La base d’Incirlik, en Turquie, le 28 juillet 2015. AFP PHOTO / STR | STR / AFP

Stocker des armes nucléaires américaines en Turquie revient-il à jouer « à la roulette russe » ? C’est ce que redoute un rapport du groupe de réflexion apolitique Stimson Center, publié lundi 15 août. « D’un point de vue sécuritaire, stocker approximativement cinquante armes nucléaires américaines sur la base aérienne d’Incirlik revient à jouer à la roulette russe », s’insurge la co-auteure du rapport, Laicie Heeley.

Le texte met en garde contre le risque que les armes stockées sur la base aérienne d’Incirlik en Turquie, à 110 km de la frontière syrienne, ne tombent entre les mains de « terroristes ou d’autres forces hostiles ». La sûreté de cet arsenal était décriée de longue date, mais le putsch avorté du 15 juillet en Turquie a relancé les craintes. « Il est impossible de savoir si les Etats-Unis auraient pu maintenir le contrôle sur les armes en cas de guerre civile prolongée en Turquie », s’inquiète le Stimson Center.

En mars, le Pentagone avait ordonné, pour raisons de sécurité, l’évacuation des familles de militaires et du personnel civil stationnés dans le sud de la Turquie. Le commandant turc de la base, le général Bekir Ercan Van, a par ailleurs été arrêté le 16 juillet, soupçonné d’avoir ravitaillé les avions des putschistes la nuit du coup d’Etat.

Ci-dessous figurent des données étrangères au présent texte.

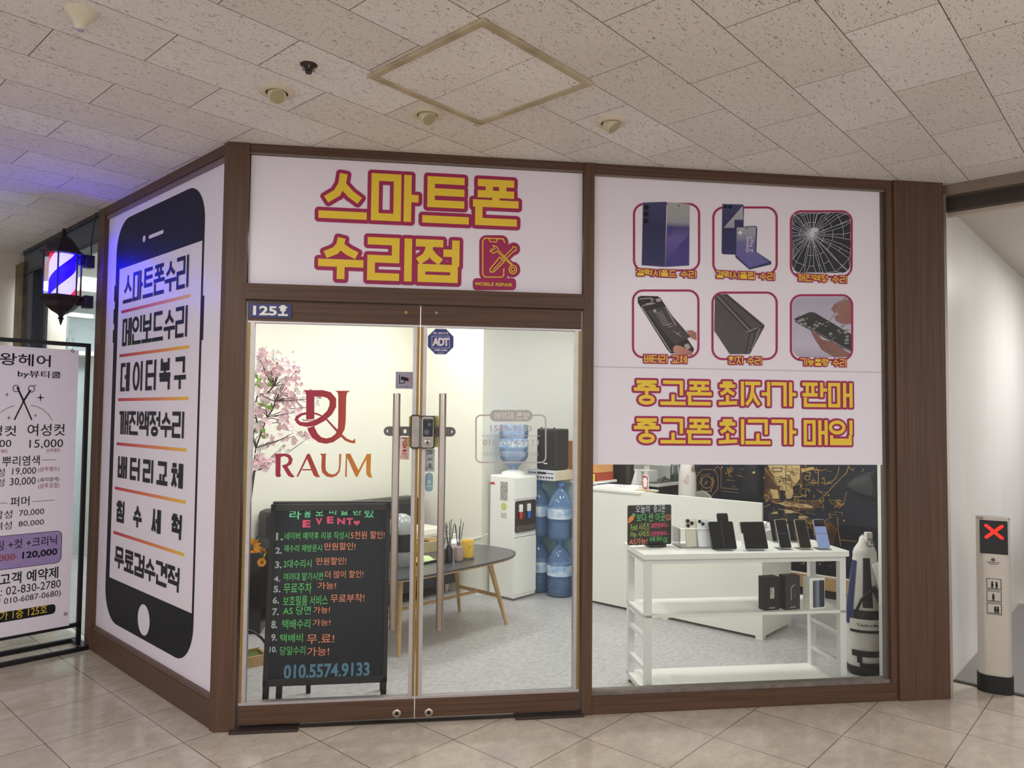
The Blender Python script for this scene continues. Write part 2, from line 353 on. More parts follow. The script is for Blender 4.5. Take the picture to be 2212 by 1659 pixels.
struct('wall_recess', MB().box(2.80, 4.75, .93, 1.01, 0, H), CWALL)
struct('wall_back', MB().box(4.67, 4.75, -2.3, .93, 0, H), CWALL)
WR0 = cv('F', 'G', 3.79, .02)
HALLW = mat('glossy_white_wall', (228, 227, 224), .3, scale=2, stretch=(2, 2, .4), c2=(221, 219, 216))
struct('wall_right', MB().box(3.0, 9, -2.38, -2.30, 0, H), HALLW)
struct('ceiling_hall', MB().box(2.99, 9, -9, -2.38, 2.75, 2.78), mat('hall_ceiling', (206, 200, 190), .7, var=.01))
struct('wall_hall_end', MB().box(8.4, 8.5, -9, -2.38, 0, 2.75), HALLW)
DARK = mat('dark_lintel', (58, 50, 46), .4, .3); TAUPE = mat('taupe_metal', (138, 124, 112), .4, .5)
struct('trim_1', MB().box(2.93, 2.985, -9, -2.42, 2.735, H), TAUPE)
struct('trim_2', MB().box(2.985, 3.03, -9, -2.42, 2.66, 2.75), DARK)
struct('trim_3', MB().box(3.03, 3.07, -9, -2.42, 2.64, 2.75), mat('lintel_edge', (190, 176, 162), .5))
PLATE = mat('steel_floor_plate', (150, 146, 146), .38, .6, scale=3, stretch=(1, 30, 1))
struct('floor_plate', MB().box(3.22, 5.6, -9, -2.385, .0005, .006), PLATE)
struct('trim_4', MB().box(3.19, 3.22, -9, -2.385, .0005, .007), DARK)
# far corridor side
struct('wall_corridor', MB().box(-7, .1, 9.6, 9.8, 0, H), mat('corridor_wall', (220, 214, 206), .6, var=.02, scale=2))
struct('pillar_corridor', MB().box(-.25, .4, 3.84, 4.5, 0, H), mat('beige_pillar', (214, 204, 190), .5, var=.02), 'L')
# ------------------------------------------------------------------ shop front: posts, rails, panes
def cvp(f, x, y): return cv(f, 'F', x, y)
post = [(0, 0), (.094, 0), (.094, .075), cvp('L', .06, .05), cvp('L', -.002, .042)]
struct('trim_5', MB().slab(post, 0, H), WV, 'F')
struct('trim_6', MB().box(1.752, 1.806, 0, .075, 0, H), WV, 'F', bevel=.002)
struct('trim_7', MB().slab([(3.477, -.005), (3.77, -.005), cvp('G', 3.02, -2.32), (3.6, .12), (3.477, .12)], 0, H), WV, 'F')
struct('trim_8', MB().box(3.44, 3.477, .008, .075, 0, H), WV, 'F')
struct('trim_9', MB().slab([(3.77, -.006), (3.788, -.004), cvp('G', 3.02, -2.395), cvp('G', 3.02, -2.32)], 0, 2.73), STEEL, 'F')
struct('trim_10', MB().box(.094, 1.752, .008, .07, 2.757, H).box(1.806, 3.44, .008, .07, 2.745, H), WH, 'F')
struct('trim_11', MB().box(.094, 1.752, .018, .07, 2.748, 2.757).box(1.806, 3.44, .018, .07, 2.735, 2.745), TAUPE, 'F')
struct('trim_12', MB().box(.088, 1.752, -.006, .07, 2.035, 2.112), WH, 'F', bevel=.002)
struct('trim_13', MB().box(1.806, 3.462, .004, .08, 0, .088), WH, 'F', bevel=.002)
struct('trim_14', MB().box(1.806, 3.44, .02, .08, .088, .106), mat('worn_grey_sill', (128, 118, 112), .6, scale=8, stretch=(2, 30, 1), c2=(104, 95, 90)), 'F')
GREYP = mat('grey_profile', (120, 112, 108), .45, .5)
struct('trim_15', MB().box(3.418, 3.44, .036, .052, .106, 2.735), GREYP, 'F')
struct('window_1', MB().box(1.808, 3.44, .040, .048, .10, 2.735), GLASS, 'F')
# slanted left front
struct('trim_16', MB().box(.004, .09, .045, 1.71, 0, .125), WH, 'L', bevel=.004)
struct('trim_17', MB().box(.012, .09, .045, 1.71, .125, .15), mat('worn_sill', (98, 76, 68), .5, var=.15), 'L')
struct('trim_18', MB().box(0.0, .09, 1.705, 1.812, 0, H), WV, 'L', bevel=.004)
struct('trim_19', MB().box(.004, .09, .045, 1.71, 2.745, H), WH, 'L')
struct('trim_20', MB().box(.016, .09, .045, 1.71, 2.722, 2.745), mat('lilac_trim', (120, 104, 110), .5), 'L')
# ------------------------------------------------------------------ transom sign: 스마트폰 수리점
sg = thing('shop_sign', 'long white sign board over the glass doors with yellow Korean lettering', 'sign', 'F', (.097, .03, 2.112))
MB().box(0, 1.652, 0, .03, 0, .634).build('board', FILM, sg)
SP = Plane(lambda u, z, l: (u, .03-l, z), lambda x, y: F(480+x/2.6976, 300+y/2.6976, .03), (-.097, -.03, -2.112))
def word(P_, body, a, b, t, d, lift, gap, ink=YEL):
    lt, ot = P_.mb(), (P_.mb() if d else None); hangul(lt, ot, body, a, b, t, d, lift, gap)
    if d: ot.build('lettering_outline', CRIM, sg, label='crimson outline of the lettering')
    lt.build('lettering', ink, sg, label=('yellow' if d else 'black')+' Korean lettering')
for body, a, b in (('스마트폰', (567, 184), (1725, 514)), ('수리점', (563, 560), (1380, 842))): word(SP, body, a, b, .0375, .0185, .002, .085)
e = SP.mb()
for q in ((1498, 562, 1668, 825, 40), (1460, 812, 1712, 882, 22)): Pr(e, *q, .002)
Pl(e, [(1570, 640), (1690, 770)], 75, .002); Pe(e, (1570, 640), 52, 52, .002); Pe(e, (1693, 762), 44, 46, .002); Pl(e, [(1560, 770), (1700, 640)], 62, .002); Pe(e, (1698, 642), 38, 38, .002); Pe(e, (1568, 770), 36, 36, .002)
e.build('repair_emblem', CRIM, sg, label='crimson phone and tools emblem')
e = SP.mb()
Pl(e, [(1645, 605), (1638, 584), (1530, 580), (1518, 594), (1518, 792), (1532, 806), (1630, 806), (1640, 795), (1640, 758)], 6, .004)
Pl(e, [(1553, 583), (1560, 600), (1596, 602), (1604, 586)], 5, .004)
Pl(e, [(1572, 640), (1560, 655), (1582, 668), (1600, 655), (1686, 738)], 5, .004); Pl(e, [(1578, 622), (1600, 630), (1608, 648), (1662, 705), (1690, 732)], 5, .004)
Pl(e, [(1577, 622), (1588, 640), (1574, 652)], 5, .004)
Pl(e, [(1693+22*math.cos(k), 762+24*math.sin(k)) for k in [i*.5236 for i in range(13)]], 6, .004); Pl(e, [(1693+11*math.cos(k), 762+12*math.sin(k)) for k in [i*.7854 for i in range(9)]], 5, .004)
Pl(e, [(1630, 700), (1692, 638), (1692, 630), (1712, 632), (1712, 652), (1702, 652), (1640, 712)], 5, .004)
Pl(e, [(1616, 690), (1560, 760), (1562, 776), (1580, 778), (1644, 716), (1616, 690)], 6, .004); Pl(e, [(1575, 768), (1628, 712)], 5, .004)
T(e, 'MOBILE REPAIR', (1476, 835), (1692, 862), .004, .02)
e.build('emblem_linework', YEL, sg, label='yellow linework and MOBILE REPAIR lettering')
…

« Il y a des garde-fous importants (…) mais ce ne sont que des dispositifs de protection, cela n’élimine pas le risque. Dans le cas d’un coup d’Etat, on ne peut pas dire avec certitude que nous aurions été capables de garder le contrôle », explique Laicie Heeley.

La base aérienne d’Incirlik représente un enjeu stratégique pour la coalition contre le groupe Etat islamique conduite par Washington, car elle offre un accès rapide aux cibles visées en Irak et en Syrie. Les armes nucléaires seraient avant tout conservées sur la base turque comme un moyen de dissuasion face à la Russie, ainsi que pour démontrer l’engagement américain au sein de l’OTAN, dont la Turquie est membre historique.

Débat aux Etats-Unis

Depuis le putsch raté du 15 juillet, le débat sur ces armes fait rage aux Etats-Unis. Steve Andreasen, ancien directeur de la défense et du contrôle des armes au Conseil de sécurité nationale de la Maison Blanche, a déclaré dans le Los Angeles Times : « Bien que nous ayons évité la catastrophe jusqu’ici, nous avons de nombreuses preuves que la sécurité des armes américaines stockées en Turquie peut changer littéralement du jour au lendemain ».

D’autres experts se veulent plus rassurants. Kori Schake, de l’institution Hoover, un think tank proche du Parti républicain, a relevé dans le New York Times que ces armes « ne peuvent pas être utilisées sans codes, les rendant impossible à activer sans autorisation ». « Le fait que les armes nucléaires sont stationnées en Turquie ne les rend pas vulnérables (…), même si le pays en venait à être hostile envers les Etats-Unis », a-t-elle souligné.

Interrogé sur les conclusions du rapport du Stimson Center, le Pentagone n’a pas souhaité répondre. « Nous n’évoquons pas la localisation d’avoirs stratégiques », a déclaré la défense américaine, précisant avoir pris « les mesures appropriées » pour assurer la sécurité de son personnel et de ses « installations ».

Les inquiétudes concernant Incirlik faisaient partie d’un chapitre plus large du rapport sur le programme de modernisation nucléaire du Pentagone, pour lequel Washington va débourser plusieurs milliards de dollars pour mettre à jour son arsenal.